JP: I have no intention of writing any romance for the squids, just to make that clear. They’re comic relief and possible face-eaters exclusively.
MZ: Also, I am SO looking forward to your kids getting old enough to wonder why their Dad has a severed toe.
This is how family stories get started.
JP: Never chop wood without shoes on.
I like to teach my kids valuable life lessons young.
MZ: Heh.
JP: I still have all 10 toes, just to clarify for the readers. All 11, actually
MZ: Right, this one is extra. I found a donor.
“found”
JP: “Donor”
MZ: Is there anything else you want to make sure we talk about?
JP: Word of mouth book recommendations. Write reviews for books you like, and tell people about them. I want to recommend Omega City, a great MG adventure I just read about a group kids who find a secret, underground city and explore it while being chased bad guys. It has a distinct Goonies feeling, which is awesome.
MZ: Ohh cool! Yes. I’d say I pretty much read 90% based on recommendations at this point. And reviews do matter. And it doesn’t matter when you do them. Share what you love.
JP: I love the genre fandom. It’s great to connect with people who love the same things, and it’s the best way to find more things you love.
MZ: Exactly!
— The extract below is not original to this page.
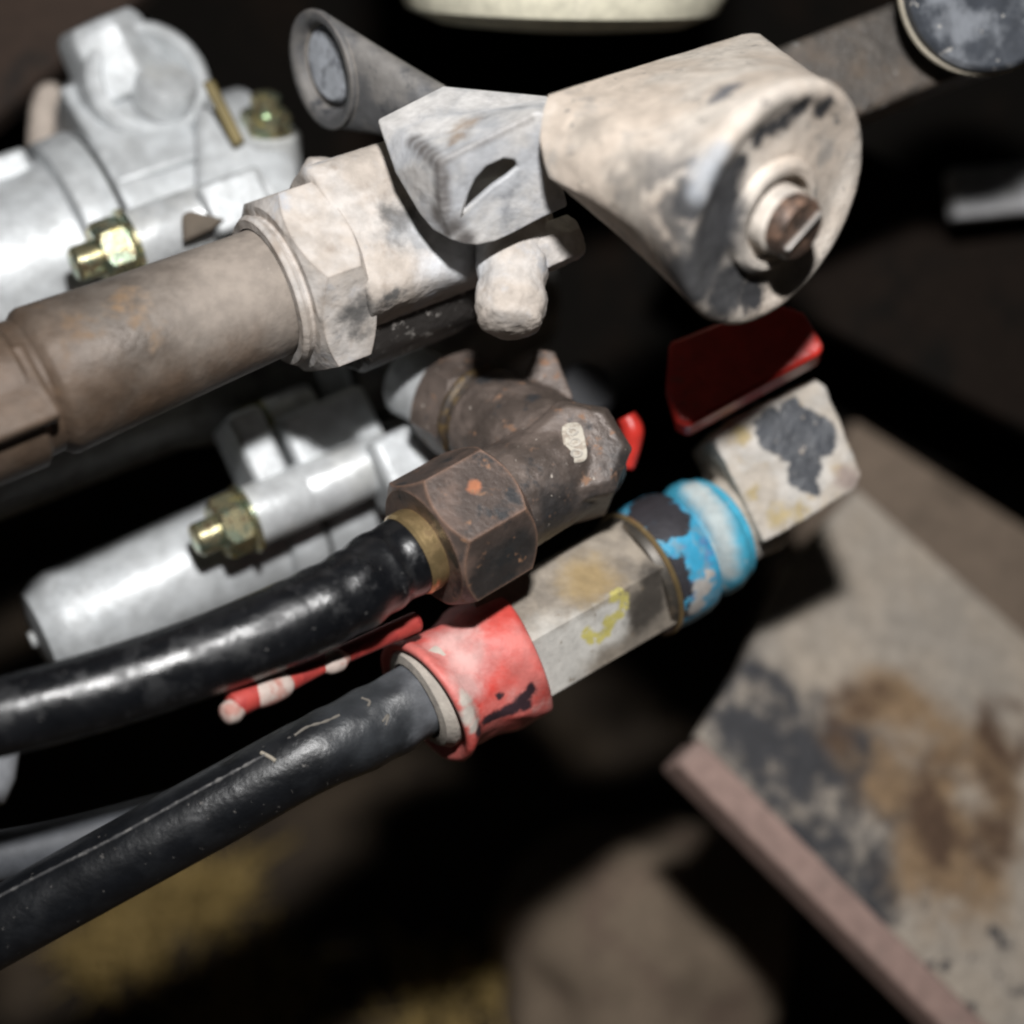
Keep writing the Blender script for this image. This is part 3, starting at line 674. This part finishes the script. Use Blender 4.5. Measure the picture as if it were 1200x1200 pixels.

And the more people you meet the more likely you are to find new things like other things you love
JP: One of the presenters at PL was Marko Kloos, who writes Military SF. He self published a book, and the word of mouth went crazy and he sold about a billion copies in the first few months. So recommendations can make all the difference.
MZ: We all hope for that too 🙂
But honestly, it’s enough if one person finds it and loves it.
JP: I wanted to borrow his lightening jar, but he’s still using it, so I guess we’ll all have to make our own.
Especially if that one person is an agent 😉
P.S., I’m looking for a good agent.
MZ: I’m glad you had a great time at PL. It sounds like a great experience. And if you get an agent off of this you have to let me know, cause that would be awesome.
JP: I absolutely will. And I’ll buy you a whisky.
MZ: Agents: Seriously if you’re looking for good writers, let me know. I can hook you up.